With the formation of the Luftwaffe, Air Force generals began to use the same general ranks as the German Army. The shoulder insignia was identical to that used by the Army, with the addition of special collar patches worn by Luftwaffe general officers. The supreme rank of "Reichsmarschall" (Reich Marshal) was created in 1940 for Hermann Göring.

In 1941, the Waffen-SS began using General ranks in addition to standard SS ranks. An Obergruppenführer of the Waffen-SS, for example, would be titled "SS-Obergruppenführer und General der Waffen-SS". The Ordnungspolizei also used similar police ranks. The Waffen-SS had no Field Marshals, but the rank of "Reichsführer-SS" held by Heinrich Himmler was considered to be the equivalent of a Field Marshal during the later war years.

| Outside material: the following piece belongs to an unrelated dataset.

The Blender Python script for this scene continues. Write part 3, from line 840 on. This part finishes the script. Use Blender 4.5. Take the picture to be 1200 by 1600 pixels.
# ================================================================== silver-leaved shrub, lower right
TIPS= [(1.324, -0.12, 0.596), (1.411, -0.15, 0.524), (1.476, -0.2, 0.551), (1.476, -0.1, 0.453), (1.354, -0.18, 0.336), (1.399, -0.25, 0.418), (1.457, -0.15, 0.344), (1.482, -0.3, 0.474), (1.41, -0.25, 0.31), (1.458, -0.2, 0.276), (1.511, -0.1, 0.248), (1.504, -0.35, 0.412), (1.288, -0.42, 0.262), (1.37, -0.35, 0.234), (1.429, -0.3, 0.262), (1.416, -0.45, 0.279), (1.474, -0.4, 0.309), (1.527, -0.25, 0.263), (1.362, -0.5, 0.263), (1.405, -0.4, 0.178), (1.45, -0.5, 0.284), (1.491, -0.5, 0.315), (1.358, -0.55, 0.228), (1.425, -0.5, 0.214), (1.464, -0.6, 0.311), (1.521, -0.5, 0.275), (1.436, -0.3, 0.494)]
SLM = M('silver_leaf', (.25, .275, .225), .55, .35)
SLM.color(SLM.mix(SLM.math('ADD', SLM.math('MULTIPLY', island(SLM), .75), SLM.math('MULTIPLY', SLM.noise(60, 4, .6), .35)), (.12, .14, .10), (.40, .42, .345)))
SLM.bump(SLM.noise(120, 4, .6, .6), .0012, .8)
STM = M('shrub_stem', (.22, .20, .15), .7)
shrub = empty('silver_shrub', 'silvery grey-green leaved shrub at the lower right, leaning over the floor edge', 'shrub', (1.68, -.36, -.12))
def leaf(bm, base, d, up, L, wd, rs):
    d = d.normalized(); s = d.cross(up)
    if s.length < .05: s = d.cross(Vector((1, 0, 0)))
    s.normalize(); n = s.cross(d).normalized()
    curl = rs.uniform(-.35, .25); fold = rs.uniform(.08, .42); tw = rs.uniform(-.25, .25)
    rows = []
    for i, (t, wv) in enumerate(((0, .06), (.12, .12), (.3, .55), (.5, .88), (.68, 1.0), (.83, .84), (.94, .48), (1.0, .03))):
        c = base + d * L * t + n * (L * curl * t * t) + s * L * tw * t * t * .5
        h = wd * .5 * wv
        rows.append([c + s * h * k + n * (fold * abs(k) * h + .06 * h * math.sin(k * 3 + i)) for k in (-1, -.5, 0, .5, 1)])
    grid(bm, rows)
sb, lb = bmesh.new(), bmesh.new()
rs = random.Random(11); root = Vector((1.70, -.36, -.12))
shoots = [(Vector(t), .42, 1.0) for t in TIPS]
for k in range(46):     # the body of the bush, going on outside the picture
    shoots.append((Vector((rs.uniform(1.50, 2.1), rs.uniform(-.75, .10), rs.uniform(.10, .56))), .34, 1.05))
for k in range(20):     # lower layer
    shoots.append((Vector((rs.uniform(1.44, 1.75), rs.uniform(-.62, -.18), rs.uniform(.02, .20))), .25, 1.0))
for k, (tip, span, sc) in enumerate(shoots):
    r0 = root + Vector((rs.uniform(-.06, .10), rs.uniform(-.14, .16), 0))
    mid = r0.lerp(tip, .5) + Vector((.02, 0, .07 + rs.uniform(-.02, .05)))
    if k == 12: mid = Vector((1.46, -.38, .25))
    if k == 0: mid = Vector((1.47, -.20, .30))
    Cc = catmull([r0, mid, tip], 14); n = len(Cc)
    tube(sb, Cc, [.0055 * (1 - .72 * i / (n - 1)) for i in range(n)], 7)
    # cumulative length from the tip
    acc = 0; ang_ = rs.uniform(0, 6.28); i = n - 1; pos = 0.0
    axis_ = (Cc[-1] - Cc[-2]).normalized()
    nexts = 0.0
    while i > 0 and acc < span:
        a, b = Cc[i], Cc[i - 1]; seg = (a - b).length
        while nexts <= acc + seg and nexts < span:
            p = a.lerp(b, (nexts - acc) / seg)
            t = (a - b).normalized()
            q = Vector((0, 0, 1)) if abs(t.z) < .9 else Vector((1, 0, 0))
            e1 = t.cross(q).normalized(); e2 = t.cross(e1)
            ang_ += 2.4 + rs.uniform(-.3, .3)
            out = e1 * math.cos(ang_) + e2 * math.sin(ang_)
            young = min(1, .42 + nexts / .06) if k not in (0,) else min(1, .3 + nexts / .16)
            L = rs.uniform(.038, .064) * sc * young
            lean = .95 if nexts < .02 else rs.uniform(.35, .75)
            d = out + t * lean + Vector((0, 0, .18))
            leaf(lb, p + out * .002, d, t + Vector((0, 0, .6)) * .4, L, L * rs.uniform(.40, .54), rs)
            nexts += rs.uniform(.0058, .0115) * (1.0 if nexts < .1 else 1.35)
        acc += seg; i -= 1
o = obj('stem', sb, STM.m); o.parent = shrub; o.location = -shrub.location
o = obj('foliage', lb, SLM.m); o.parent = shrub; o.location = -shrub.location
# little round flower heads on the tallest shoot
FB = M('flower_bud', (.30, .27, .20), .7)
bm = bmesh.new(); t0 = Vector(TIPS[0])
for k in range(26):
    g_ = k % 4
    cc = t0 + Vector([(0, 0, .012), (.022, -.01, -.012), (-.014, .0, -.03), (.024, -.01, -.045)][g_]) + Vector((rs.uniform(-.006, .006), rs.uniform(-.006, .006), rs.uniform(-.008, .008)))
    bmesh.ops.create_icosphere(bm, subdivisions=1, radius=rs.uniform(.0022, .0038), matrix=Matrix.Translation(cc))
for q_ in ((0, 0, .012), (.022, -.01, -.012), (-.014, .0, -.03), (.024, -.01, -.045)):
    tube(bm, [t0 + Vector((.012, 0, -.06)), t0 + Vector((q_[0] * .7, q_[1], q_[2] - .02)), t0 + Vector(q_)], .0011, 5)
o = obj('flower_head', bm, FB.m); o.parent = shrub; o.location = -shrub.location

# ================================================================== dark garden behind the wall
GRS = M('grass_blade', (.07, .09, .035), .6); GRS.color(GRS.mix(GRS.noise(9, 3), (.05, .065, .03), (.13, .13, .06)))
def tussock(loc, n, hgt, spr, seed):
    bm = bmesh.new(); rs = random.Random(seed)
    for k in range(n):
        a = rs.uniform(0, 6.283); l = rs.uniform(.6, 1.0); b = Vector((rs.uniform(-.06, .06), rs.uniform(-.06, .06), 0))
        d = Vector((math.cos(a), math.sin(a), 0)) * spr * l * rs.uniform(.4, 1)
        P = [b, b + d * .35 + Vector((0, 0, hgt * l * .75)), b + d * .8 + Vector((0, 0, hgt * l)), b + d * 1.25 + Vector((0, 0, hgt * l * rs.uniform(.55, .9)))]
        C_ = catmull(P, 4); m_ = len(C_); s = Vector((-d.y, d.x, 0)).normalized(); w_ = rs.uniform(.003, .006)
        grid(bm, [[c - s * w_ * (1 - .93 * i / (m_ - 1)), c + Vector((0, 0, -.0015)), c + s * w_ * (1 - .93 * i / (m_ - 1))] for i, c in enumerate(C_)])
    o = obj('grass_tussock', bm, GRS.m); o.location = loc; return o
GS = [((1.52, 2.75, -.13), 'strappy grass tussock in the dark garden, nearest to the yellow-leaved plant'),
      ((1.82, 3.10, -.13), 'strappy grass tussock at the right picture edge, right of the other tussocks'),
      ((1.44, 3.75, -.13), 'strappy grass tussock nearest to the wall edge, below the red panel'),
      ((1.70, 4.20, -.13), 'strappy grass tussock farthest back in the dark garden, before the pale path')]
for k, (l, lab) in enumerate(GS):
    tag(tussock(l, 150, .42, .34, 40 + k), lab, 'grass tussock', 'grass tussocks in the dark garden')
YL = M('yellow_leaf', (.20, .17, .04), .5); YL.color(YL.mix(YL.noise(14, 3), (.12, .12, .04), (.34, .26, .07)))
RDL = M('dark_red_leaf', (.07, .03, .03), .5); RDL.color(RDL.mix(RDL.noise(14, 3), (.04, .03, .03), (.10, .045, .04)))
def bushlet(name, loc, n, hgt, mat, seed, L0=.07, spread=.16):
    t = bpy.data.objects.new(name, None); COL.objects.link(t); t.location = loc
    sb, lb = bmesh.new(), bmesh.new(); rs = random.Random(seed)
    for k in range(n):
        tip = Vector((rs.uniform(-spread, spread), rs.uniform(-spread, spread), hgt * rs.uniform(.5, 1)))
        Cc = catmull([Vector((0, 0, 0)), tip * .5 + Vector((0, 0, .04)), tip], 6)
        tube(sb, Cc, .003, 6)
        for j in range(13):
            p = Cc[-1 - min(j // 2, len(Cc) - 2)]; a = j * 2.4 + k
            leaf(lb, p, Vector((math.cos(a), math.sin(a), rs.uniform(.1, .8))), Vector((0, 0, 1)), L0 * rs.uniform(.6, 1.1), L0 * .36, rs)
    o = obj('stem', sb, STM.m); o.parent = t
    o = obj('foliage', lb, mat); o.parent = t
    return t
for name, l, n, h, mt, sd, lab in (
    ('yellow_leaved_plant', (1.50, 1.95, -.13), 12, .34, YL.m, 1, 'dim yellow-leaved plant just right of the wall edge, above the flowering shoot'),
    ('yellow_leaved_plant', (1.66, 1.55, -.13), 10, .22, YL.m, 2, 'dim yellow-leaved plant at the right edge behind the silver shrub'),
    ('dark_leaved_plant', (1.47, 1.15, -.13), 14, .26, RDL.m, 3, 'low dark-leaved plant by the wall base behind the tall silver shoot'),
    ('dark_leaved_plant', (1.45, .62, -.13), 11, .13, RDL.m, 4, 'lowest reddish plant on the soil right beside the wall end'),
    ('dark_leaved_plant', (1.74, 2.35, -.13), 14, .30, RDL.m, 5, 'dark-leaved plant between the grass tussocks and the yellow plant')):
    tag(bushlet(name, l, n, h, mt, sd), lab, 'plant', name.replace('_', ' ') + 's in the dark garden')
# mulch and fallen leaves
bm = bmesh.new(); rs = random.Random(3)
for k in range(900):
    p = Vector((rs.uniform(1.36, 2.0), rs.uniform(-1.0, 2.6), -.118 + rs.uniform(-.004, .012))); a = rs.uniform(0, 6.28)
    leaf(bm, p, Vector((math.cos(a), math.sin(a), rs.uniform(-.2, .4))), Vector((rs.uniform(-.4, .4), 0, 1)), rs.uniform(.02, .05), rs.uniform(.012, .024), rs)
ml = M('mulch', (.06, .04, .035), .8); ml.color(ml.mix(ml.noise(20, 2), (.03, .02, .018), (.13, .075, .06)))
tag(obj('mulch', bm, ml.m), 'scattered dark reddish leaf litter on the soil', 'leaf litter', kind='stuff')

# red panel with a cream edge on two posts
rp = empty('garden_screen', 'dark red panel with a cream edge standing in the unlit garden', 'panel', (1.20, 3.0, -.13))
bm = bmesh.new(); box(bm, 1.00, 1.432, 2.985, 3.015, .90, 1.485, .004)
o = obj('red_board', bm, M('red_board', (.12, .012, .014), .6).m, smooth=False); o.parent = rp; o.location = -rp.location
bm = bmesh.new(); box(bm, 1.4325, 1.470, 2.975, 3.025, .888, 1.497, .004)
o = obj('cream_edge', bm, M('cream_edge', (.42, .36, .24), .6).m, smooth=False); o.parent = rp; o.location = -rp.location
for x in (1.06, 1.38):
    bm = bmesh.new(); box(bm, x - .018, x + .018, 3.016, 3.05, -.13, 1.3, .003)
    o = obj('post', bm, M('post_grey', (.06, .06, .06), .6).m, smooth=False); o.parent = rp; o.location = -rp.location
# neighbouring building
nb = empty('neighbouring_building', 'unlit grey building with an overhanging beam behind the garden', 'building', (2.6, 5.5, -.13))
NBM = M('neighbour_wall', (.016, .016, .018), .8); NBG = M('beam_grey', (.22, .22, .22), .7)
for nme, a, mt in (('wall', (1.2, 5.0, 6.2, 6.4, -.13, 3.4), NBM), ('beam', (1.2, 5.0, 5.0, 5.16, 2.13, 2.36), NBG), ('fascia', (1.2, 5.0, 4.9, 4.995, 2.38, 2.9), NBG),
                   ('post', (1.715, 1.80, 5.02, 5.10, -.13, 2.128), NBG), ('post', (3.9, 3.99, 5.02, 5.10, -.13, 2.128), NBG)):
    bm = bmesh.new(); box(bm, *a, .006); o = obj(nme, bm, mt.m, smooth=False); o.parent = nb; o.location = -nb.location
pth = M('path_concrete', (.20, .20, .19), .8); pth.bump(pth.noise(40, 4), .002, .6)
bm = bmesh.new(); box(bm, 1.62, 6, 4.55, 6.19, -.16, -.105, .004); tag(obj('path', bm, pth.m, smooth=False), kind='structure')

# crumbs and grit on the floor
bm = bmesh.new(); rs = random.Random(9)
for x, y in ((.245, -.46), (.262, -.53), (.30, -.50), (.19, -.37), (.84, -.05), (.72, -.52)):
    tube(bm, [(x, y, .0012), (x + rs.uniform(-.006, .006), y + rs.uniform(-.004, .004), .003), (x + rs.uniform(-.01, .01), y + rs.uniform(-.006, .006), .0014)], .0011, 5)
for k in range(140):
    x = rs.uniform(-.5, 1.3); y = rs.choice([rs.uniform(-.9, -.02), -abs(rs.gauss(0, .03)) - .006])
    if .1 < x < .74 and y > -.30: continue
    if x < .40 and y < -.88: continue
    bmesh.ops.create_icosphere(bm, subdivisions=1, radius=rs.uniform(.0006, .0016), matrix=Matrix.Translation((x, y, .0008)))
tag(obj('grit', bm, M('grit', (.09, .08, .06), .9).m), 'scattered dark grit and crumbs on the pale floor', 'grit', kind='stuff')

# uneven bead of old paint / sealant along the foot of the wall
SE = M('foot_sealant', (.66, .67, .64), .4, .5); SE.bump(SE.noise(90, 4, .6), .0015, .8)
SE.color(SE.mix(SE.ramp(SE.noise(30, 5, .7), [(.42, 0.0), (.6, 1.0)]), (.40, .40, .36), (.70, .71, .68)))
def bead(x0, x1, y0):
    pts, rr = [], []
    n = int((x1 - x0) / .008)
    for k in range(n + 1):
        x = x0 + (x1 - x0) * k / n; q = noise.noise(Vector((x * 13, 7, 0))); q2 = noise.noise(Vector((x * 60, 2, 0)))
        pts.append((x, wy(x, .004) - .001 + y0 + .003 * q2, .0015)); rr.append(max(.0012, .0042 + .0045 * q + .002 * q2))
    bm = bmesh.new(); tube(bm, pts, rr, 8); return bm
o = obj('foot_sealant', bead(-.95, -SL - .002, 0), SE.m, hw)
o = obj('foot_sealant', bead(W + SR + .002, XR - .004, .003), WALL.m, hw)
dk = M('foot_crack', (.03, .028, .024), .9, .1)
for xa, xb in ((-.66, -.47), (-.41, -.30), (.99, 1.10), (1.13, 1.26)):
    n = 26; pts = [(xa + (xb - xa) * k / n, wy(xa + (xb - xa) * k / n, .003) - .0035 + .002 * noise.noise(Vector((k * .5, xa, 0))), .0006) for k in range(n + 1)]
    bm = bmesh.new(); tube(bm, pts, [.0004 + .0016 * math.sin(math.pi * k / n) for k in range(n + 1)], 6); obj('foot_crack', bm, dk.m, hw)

The Senior Colonel rank of "SS-Oberführer" has sometimes been considered to be a Brigadier General equivalent; however, as there was no equivalent in the German Army, the rank (in particular among the Waffen-SS) was not considered equivalent to a general officer.

Modern usage

After World War II, the West German Bundeswehr and the East German Nationale Volksarmee adopted the rank systems of their respective military blocs.

In the Bundeswehr, the rank of "Brigadegeneral" was inserted below the rank of "Generalmajor". While the rank titles of "Generalmajor", "Generalleutnant" and "General" were retained, each of those titles now denotes a higher rank than before (e.g. the "Generalleutnant" is now a three-star general).

Prior to the reunification of Germany, general officer rank designations in the German Democratic Republic were based on the Soviet model. "Generalmajor" was still the lowest general officer grade, followed by "Generalleutnant", "Generaloberst" (now three stars instead of four) and "Armeegeneral". In 1982, the GDR government established the rank of "Marschall der DDR", although no one was ever promoted to this rank.